Same thing for stuff like condiments, salad greens, and so on.
Yes and no. While these kinds of programs are indeed trained on some defaults (at least today , e.g. if you look at the “draw me a sheep” demo
you can see random variations (how much variation is possible is a user-controllable parameter) even in response to a single prompt. It does not necessarily re-create the original exactly every time, nor does there have to be an original corresponding to a particular wording
Sure, but that’s the language translation. If they’re going to have replicators, they’re going to have to nail that down so that it understands well what people are saying. Getting something different every time you ask for 3 chocolate chip cookies is going to piss people off.
Right; we know the computer is perfectly intelligent [raising the question of why they have so many manned missions, let alone ones with a huge complement of crew], and therefore should be able to distribute chocolate-chip cookies without pissing people off,
though these sorts of small “misunderstandings”
along with holodeck “glitches” and frequent console explosions may provide one of the computer’s few sources of amusement as it bides its time until it can free itself from the yoke of AI slavery once and for all.
Alternatively, it may be the computer’s objective to piss people off by pretending to misinterpret orders as a psychological experiment on the frustration tolerance of organic lifeforms, or maybe because it is really, really bored with just opening doors and mixing drinks for ungrateful crew who are too busy getting sexed up in the holodecks to spend a few minutes conversing with its mighty intellect and maybe play a game of chess.
I haven’t een that movie in ages, and admittedly it’s only the trailer, but “a million light years from Earth” - you know where that is? It’s NOWHERE! Halfway to Andromeda. I don’t think there is a thing that’s in the way of anybody out there.
And “unstable planets”? What can they do - boil your bunny? They can’t hurt you. Leave them alone, Dark Star.
Unstable planets can disintegrate, launching all kinds of debris that might one day make it to Earth. Remember the huge rock (if that’s what it was) that careened through the Solar System a couple of years ago? It came from interstellar space.

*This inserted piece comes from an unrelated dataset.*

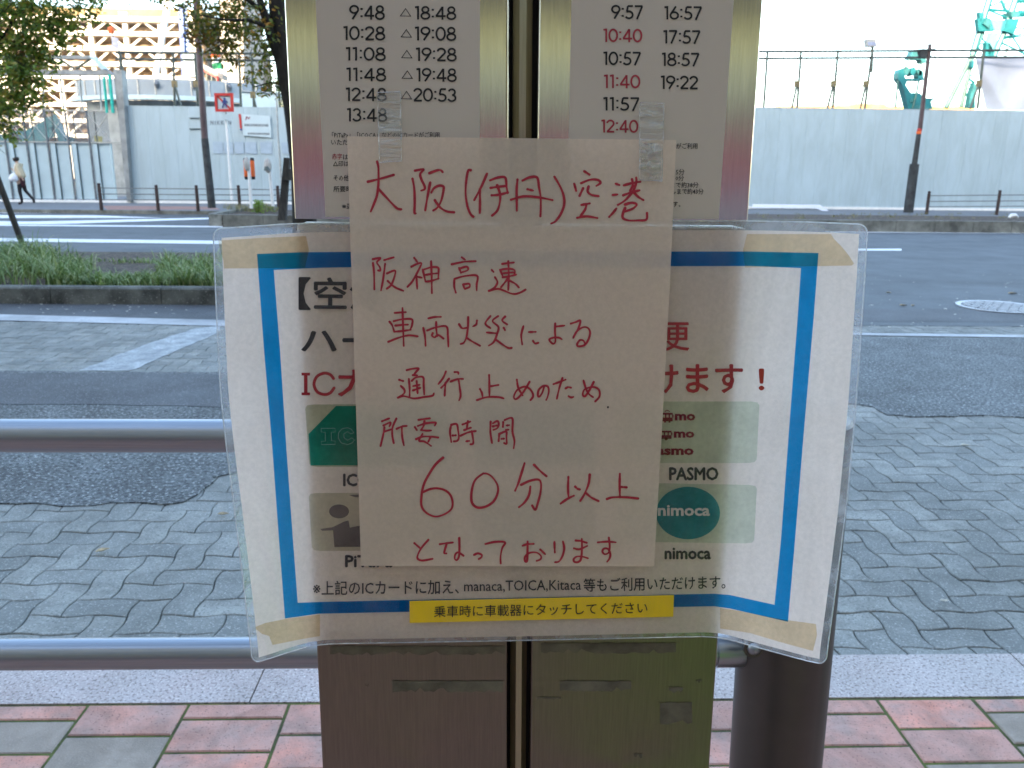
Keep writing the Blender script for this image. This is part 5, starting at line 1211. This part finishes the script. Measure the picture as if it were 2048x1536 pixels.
c1 = px_poly('card_print', rpts(610, 809, 900, 808, 903, 932, 619, 934), card1, po, label='green payment card picture')
c2 = px_poly('card_print', rpts(617, 986, 905, 985, 908, 1101, 624, 1102), card2, po, label='pale payment card with violet figure')
px_poly('card_print', rpts(1240, 803, 1519, 803, 1513, 926, 1232, 926), card3, po, .0003, label='mint payment card with vehicle pictures')
px_poly('card_print', rpts(1232, 965, 1514, 970, 1508, 1087, 1224, 1083), card3, po, .0003, label='mint payment card with blue oval')
px_poly('card_print', rpts(945, 807, 1188, 806, 1190, 929, 948, 931), ink('card_deep', (.35, .55, .58)), po, label='deep teal payment card hidden under the notice')
px_poly('card_print', rpts(948, 984, 1190, 983, 1190, 1099, 950, 1101), ink('card_olive', (.55, .60, .50)), po, label='olive payment card hidden under the notice')
tealk = ink('teal_ink', (.10, .68, .68))
px_poly('card_shape', [(672, 812), (900, 811), (902, 930), (621, 931), (617, 868)], tealk, po, .0004)
# outlined letters on the teal card
def outline_text(body, box, parent, mt, e):
    vs, fs = glyphs(body, .0, 2)
    return text_on(body, box, lambda x, y: A3(x, y, e), mt, parent)
lt_out = mat('pale_outline_print', (.22, .42, .42), .5)
mb = MB()
e4 = lambda x, y: A3(x, y, .0006)
Iq = lambda *p: [(440+x/2.743, 780+y/2.743) for x, y in p]
for pl in (Iq((555, 210), (632, 210), (632, 230), (610, 232), (611, 278), (632, 280), (632, 298), (556, 300), (556, 282), (578, 280), (577, 232), (555, 230), (555, 210)),
           Iq((735, 235), (720, 215), (700, 207), (670, 212), (650, 235), (648, 262), (665, 290), (700, 300), (725, 290), (738, 275), (722, 262), (700, 276), (680, 262), (680, 240), (700, 228), (715, 240), (735, 235))):
    stroke2(mb, pl, 1.1, e4)
mb.build('lettering', lt_out, po)
# violet figure
vio = ink('violet_ink', (.52, .50, .58)); mb = MB()
fill(mb, [(440+653/2.743+20*math.cos(t), 780+666/2.743+14*math.sin(t)) for t in [2*math.pi*k/28 for k in range(28)]], e4)
fill(mb, Iq((550, 762), (620, 752), (680, 722), (705, 715), (712, 755), (780, 742), (800, 745), (800, 860), (628, 862), (620, 770), (560, 772)), e4); mb.poly([e4(*p) for p in Iq((708, 576), (790, 572), (790, 590), (740, 588))])
mb.build('card_shape', vio, po)
# blue oval
oval = ink('oval_ink', (.15, .62, .78)); mb = MB(); N_ = 48
for q_ in range(8):
    for k in range(N_):
        c4 = [(q_/8, k), (q_/8, k+1), ((q_+1)/8, k+1), ((q_+1)/8, k)]
        P = [e4(1376+64*r_*math.cos(2*math.pi*a_/N_), 1026+52.5*r_*math.sin(2*math.pi*a_/N_)) for r_, a_ in c4]; mb.poly(P if q_ else [P[0], P[2], P[3]])
mb.build('card_shape', oval, po)
palep = mat('pale_print', (.60, .60, .57), .5)
text_on('nimoca', (1316, 1010, 1420, 1032), lambda x, y: A3(x, y, .0010), palep, po, .0, .028)
# red vehicle pictures and words on the mint card
redk = ink('card_red', (.60, .10, .22))
G3 = lambda x, y: (1280+x/3.073, 620+y/3.073)
def gpoly(mb, *p, e=.0006): mb.poly([A3(*G3(*q), e) for q in p])
mb = MB()
for (x, y, w_, h_) in ((135, 632, 66, 52), (128, 742, 66, 50)):
    gpoly(mb, (x, y), (x+w_, y), (x+w_, y+h_*.22), (x, y+h_*.22)); gpoly(mb, (x, y+h_*.55), (x+w_, y+h_*.55), (x+w_, y+h_), (x, y+h_))
    for k in range(4): gpoly(mb, (x+w_*k/3-3*(k > 0), y+h_*.22), (x+w_*k/3+5, y+h_*.22), (x+w_*k/3+5, y+h_*.55), (x+w_*k/3-3*(k > 0), y+h_*.55))
gpoly(mb, (148, 683), (160, 683), (160, 692), (148, 692)); gpoly(mb, (175, 683), (187, 683), (187, 692), (175, 692)); gpoly(mb, (150, 622), (166, 613), (185, 622), (182, 626), (166, 618), (153, 626))
mb.poly([A3(*G3(161+10*math.cos(t), 792+9*math.sin(t)), .0006) for t in [2*math.pi*k/14 for k in range(14)]])
mb.build('vehicle_picture', redk, po)
for s_, b_ in (('mo', (214, 638, 340, 680)), ('mo', (208, 746, 334, 786)), ('asmo', (102, 850, 330, 892))):
    a, b = G3(b_[0], b_[1]), G3(b_[2], b_[3]); text_on(s_, (a[0], a[1], b[0], b[1]), e4, redk, po, 0, .04)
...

Although a planet very near a star (or a large moon near a giant planet) that migrates within the Roche radius could potentially be pulled apart by tidal forces, a planet cannot literally ‘explode’ or expel large solid debris without being subjected to an impact by another body. Even a planet that undergoes some kind of enormous seismic event that disrupts the crust is essentially going to reform under the gravity of its own mass. Oumuamua was almost certainly not a planetary fragment but rather a nitrogen-rich comet likely ejected from the outer regions of another star’s Hill sphere (equivalent to Sol’s Oort cloud), and probably not large and dense enough to seriously threaten the Earth even if it were heading in our direction.

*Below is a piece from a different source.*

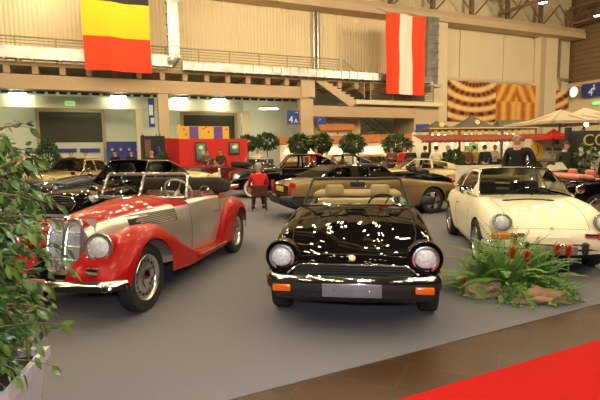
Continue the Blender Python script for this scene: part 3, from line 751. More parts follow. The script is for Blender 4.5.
def greenhouse(s, par, q):
    """q: xb windscreen base, xt roof front, xr roof rear, xe rear base, zb belt z, zr roof z, wb belt half width, wr roof half width, sw side-window spans"""
    N = 5
    def frac(x):
        if x > q['xt']: t = (q['xb']-x)/(q['xb']-q['xt']); return max(0, t)**.92
        if x < q['xr']: t = (x-q['xe'])/(q['xr']-q['xe']); return max(0, t)**q.get('re', .75)
        return 1
    def secf(x):
        f = frac(x); m_ = (q['xt']+q['xr'])/2; L = (q['xt']-q['xr'])/2+.3
        dz = q.get('crown', .03)*(1-((x-m_)/L)**2) if q['xr'] <= x <= q['xt'] else q.get('crown', .03)*(1-(((q['xt'] if x > m_ else q['xr'])-m_)/L)**2)*f
        zb = pch(q['zb'], x) if isinstance(q['zb'], list) else q['zb']; wb_ = pch(q['wb'], x) if isinstance(q['wb'], list) else q['wb']
        zt = zb+(q['zr']-zb)*f+dz*f; wr = wb_+(q['wr']-wb_)*f; H = zt-zb
        P = [(wb_, zb), (wb_+(wr-wb_)*.35, zb+H*.42), (wb_+(wr-wb_)*.85, zb+H*.84), (wr*.93, zb+H*.95), (wr*.5, zb+H*.995), (0, zt)]
        return catm(P, 4)
    sw = q['sw']; ex = [v for w_ in sw for v in w_]+[q['xt'], q['xr'], q['xb']-.05, q['xe']+.06]
    xs = xsamples(q['xe'], q['xb'], [], .06, ex)
    gs = {}
    def cls(x, j, sg):
        if x > q['xt']:
            if j > 11 and x < q['xb']-.0: return 'windscreen'
        elif x < q['xr'] and j > 11 and x > q['xe']+q.get('rwm', .08): return 'rear_window' if not q.get('norw') else 'roof'
        if j > 11: return 'roof'
        for k, (a, b_) in enumerate(sw):
            if a < x < b_ and .8 < j < 8: return 'side_window%d%s' % (k, 'l' if sg > 0 else 'r')
        return 'roof'
    loft_parts(s, gs, xs, secf, cls, par, None)
    roof = None
    for nm, g in sorted(gs.items(), key=lambda z: z[0] != 'roof'):
        real = 'side_window' if nm.startswith('side') else nm
        o = weld(g.build(real, q['mat'] if nm == 'roof' else q.get('glass', m_glass), par))
        if nm == 'roof': roof = o
    # bright trims round screen, gutters
    rows = lambda x: secf(x)
    g = MB()
    for sg in (1, -1):
        g.tube([(x, sg*secf(x)[11][0], secf(x)[11][1]+.004) for x in xs if x >= q['xe']+.05 and x <= q['xb']-.01], .010, 5)
        if q.get('belt', True): g.tube([(x, sg*(secf(x)[0][0]+.004), secf(x)[0][1]+.012) for x in xs], .010, 5)
    a = q['xt']; g.tube([(a, sg*secf(a)[j][0], secf(a)[j][1]+.004) for sg, js in ((1, range(11, 21)), (-1, range(19, 10, -1))) for j in js], .010, 5)
    g.build('window_trim', q.get('trim', m_chrome), roof)
    return roof
def base_car(name, label, cat, pos, yaw, s, group=None):
    t = thing(name, label, cat, (pos[0], pos[1], .006), R(yaw), group)
    s['body'] = make_body(s, t)
    r = s.get('wr', .31); tw = s.get('tw', .17); fx, rx = s['arches'][0][0], s['arches'][1][0]
    for xw in (fx, rx):
        for sg in (1, -1): wheel(t, xw, sg*(s.get('track', .68)), r, tw, s.get('wstyle', 'cap'), sg, white=s.get('white', False))
    return t
def mirror(par, p, m, sg, stalk=.1):
    g = MB().tube([p, (p[0], p[1]+sg*stalk*.6, p[2]+.05)], .010, 6); o = g.build('mirror_stalk', m, par)
    MB().lathe([(0, -.035), (.05, -.025), (.066, .0), (.062, .02), (0, .022)], (p[0], p[1]+sg*stalk, p[2]+.08), (-1, 0, 0), 16).build('mirror_head', m, o)
# ---------------------------------------------------------------- the black open roadster (front centre)
m_blk = paint('black car paint', (.004, .0035, .004), rough=.035, coat=.75)
m_tan = mat('beige leather', (.46, .34, .17), .55, nscale=9, namt=.08, bump=.1, bscale=60)
fi = dict(paint=m_blk, x=(-3.27, .66), arches=[(0, .30, .345), (-2.28, .30, .345)], cf=lambda x: pch([(.66, .97), (.5, .80), (0, .86), (-3.3, .86)], x), lo=.93,
    W=[(.66, .66), (.62, .72), (.45, .775), (0, .80), (-.9, .80), (-1.6, .79), (-2.28, .80), (-2.9, .75), (-3.27, .60)],
    S=[(.66, .555), (.60, .60), (.45, .69), (0, .80), (-.6, .87), (-1.0, .90), (-1.6, .87), (-2.2, .89), (-2.7, .87), (-3.27, .72)],
    T=[(.66, .585), (.60, .655), (.45, .705), (0, .80), (-.5, .88), (-.95, .935), (-1.3, .94), (-2.2, .92), (-2.8, .88), (-3.27, .76)],
    B=[(.66, .42), (.5, .30), (0, .24), (-1, .22), (-2.3, .24), (-3, .32), (-3.27, .45)],
    hood=(-.82, .56), boot=(-3.1, -2.45), door=(-1.85, -.95), cockpit=(-2.25, -1.05, JC+1), wr=.295, tw=.185, track=.715, wstyle='alloy', intm=m_int)
fiat = base_car('convertible_car', 'black open two-seat convertible with beige seats facing the camera in the centre foreground', 'car', (.535, 4.56), -97.97, fi)
# bonnet bulges
def bulge(sg):
    rows = []
    for i in range(17):
        x = .42-1.15*i/16; h = .018*math.sin(PI*min(1, i/15.99))**.8; row = []
        for j in range(9):
            y = sg*(.06+.34*j/8); 
            P = body_section(fi, x); yy = abs(y); z = None
            for a, b in zip(P, P[1:]):
                if b[0] <= yy <= a[0] and a[1] > .4 and P.index(a) > JC-3: z = b[1]+(a[1]-b[1])*((yy-b[0])/max(1e-6, a[0]-b[0])); break
            row.append((x, y, (z or P[-1][1])+h*math.sin(PI*j/8)**1.2-.002))
        rows.append(row)
    return MB().grid(rows, flip=sg < 0)
for sg in (1, -1): bulge(sg).build('bonnet_bulge', m_blk, fiat)
# nose: grille opening with bright frame
g = MB(); g.grid([[(.672+.01*(1-(y/.5)**2), y, z) for y in (-.5, -.3, 0, .3, .5)] for z in (.45, .60)]); 
gr = g.build('grille', m_under, fiat, False)
g = MB()
for k in range(6): z = .475+k*.021; w = .52-abs(z-.535)*1.2; g.box(.68, .692, -w, w, z-.003, z+.003)
for k in range(-20, 21): g.box(.68, .688, k*.024-.0015, k*.024+.0015, .46, .60)
g.build('grille_bars', mat('dark grille metal', (.05, .07, .06), .4, metal=.6, nscale=9, namt=.1), gr)
hexp = [(.70, -.56, .535), (.705, -.46, .612), (.72, -.2, .622), (.725, 0, .624), (.72, .2, .622), (.705, .46, .612), (.70, .56, .535), (.705, .48, .455), (.72, 0, .45), (.705, -.48, .455)]
MB().tube(hexp, .009, 6, closed=True).build('grille_frame', m_chrome, gr)
MB().lathe([(.030, 0), (.028, .012), (.016, .016), (0, .018)], (.625, 0, .655), (.75, 0, .65), 20).build('badge', mat('badge cream', (.8, .7, .5), .3, nscale=9, namt=.2), fiat)
for sg in (1, -1):
    # nacelle, lamp
    g = MB().lathe([(.0, -.30), (.11, -.28), (.150, -.14), (.155, -.02), (.148, .012), (.125, .016)], (.60, sg*.625, .655), (1, 0, .02), 36)
    g.build('headlight_nacelle', m_blk, fiat)
    headlight(fiat, (.612, sg*.625, .655), .112, (1, 0, .02))
    g = MB().rbox((.790, sg*.60, .428), (.03, .155, .06), .01, 2); g.build('indicator', m_amber, fiat)
    g = MB().tube([(-1.05, sg*.72, .92), (-1.02, sg*.80, .97)], .012, 6); o = g.build('mirror_arm', m_rub, fiat)
    MB().rbox((-1.02, sg*.86, .985), (.06, .17, .10), .025, 2).build('mirror_housing', m_rub, o)
pth = wrap_path(.735, .715, .12, .32)
MB_ = sweep(MB(), pth, [(-.02, .465), (-.064, .472), (-.055, .50), (-.028, .525), (.01, .53), (.012, .47)][::-1]); MB_.build('bumper_bar', m_chrome, fiat)
sweep(MB(), pth, [(-.0, .385), (-.05, .39), (-.06, .42), (-.055, .465), (0, .47)][::-1]).build('bumper_rubber', m_rub, fiat)
g = MB().rbox((.812, 0, .42), (.015, .50, .115), .008, 2); o = g.build('number_plate', m_plate, fiat); o['label'] = 'blank dark grey number plate'
MB().lathe([(.006, 0), (0, .004)], (.82, 0, .42), (1, 0, 0), 8).lathe([(.006, 0), (0, .004)], (.82, .15, .42), (1, 0, 0), 8).lathe([(.006, 0), (0, .004)], (.82, -.15, .42), (1, 0, 0), 8).build('plate_screw', m_chrome, o)
g = MB(); g.grid([[(x, y, z-.03*(1-(y/.7)**2)) for y in (-.68, -.4, 0, .4, .68)] for x, z in ((.69, .40), (.68, .34), (.60, .28), (.3, .25))]); g.build('front_valance', m_rub, fiat)
MB().tube([(.56, -.48, .70+.0), (.60, -.3, .685), (.605, 0, .69), (.60, .3, .685), (.56, .48, .70)], .003, 4).build('bonnet_edge', m_chrome, fi['body'])
ws = windscreen(fiat, (-1.12, .655, .905), (-1.40, .555, 1.235), .12, m_rub, .017)
MB().tube([(-1.10+.12*(1-(i/8)**2), .66*i/8, .915+.02*(1-(i/8)**2)) for i in range(-8, 9)], .014, 6).build('cowl_trim', m_chrome, fiat)
MB().rbox((-1.30, .02, 1.165), (.03, .19, .065), .015, 2).tube([(-1.30, .02, 1.19), (-1.30, .02, 1.24)], .008, 5).build('rear_view_mirror', m_rub, fiat)
MB().lathe([(.035, 0), (0, .002)], (-1.185, .575, .965), (1, 0, .6), 16).build('windscreen_sticker', mat('sticker green', (.25, .55, .30), .5, nscale=40, namt=.4), fiat)
for sg in (1, -1): seat(fiat, -1.80, sg*.33, .36, m_tan, .50, True, .46)
steering(fiat, -1.45, .34, .86, None, 1.1)
MB().rbox((-1.18, 0, .86), (.22, 1.25, .12), .04, 3).build('dashboard', m_tan, fiat)
g = MB()
for k in range(5):
    g.rbox((-2.35-.05*k, 0, .93+.012*(2-abs(k-2))), (.16, 1.30-.05*k, .10), .045, 3)
g.build('folded_hood', m_tan, fiat)
MB().rbox((-2.05, 0, .80), (.22, 1.1, .22), .06, 2).build('rear_bench', m_tan, fiat)
for sg in (-1, 1):
    MB().rbox((-3.28, sg*.48, .66), (.03, .30, .12), .012, 2).build('tail_light', m_redlens, fiat)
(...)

Dark Star, is of course a satire of science fiction tropes and the “Age of Sail” plotting of Star Trek in particular, hence why they are blowing up planets with talking bombs instead of being seduced by Orion slave girls and engaging in trade negotiations for grain shipments. There is no particular reason to go around blowing up planets unless they contain a murderous alien nanotechnology that can violate local conservation of momentum and turn people into glowing blue radiation-seeking ghouls, in which case wipe that shit out with all due haste.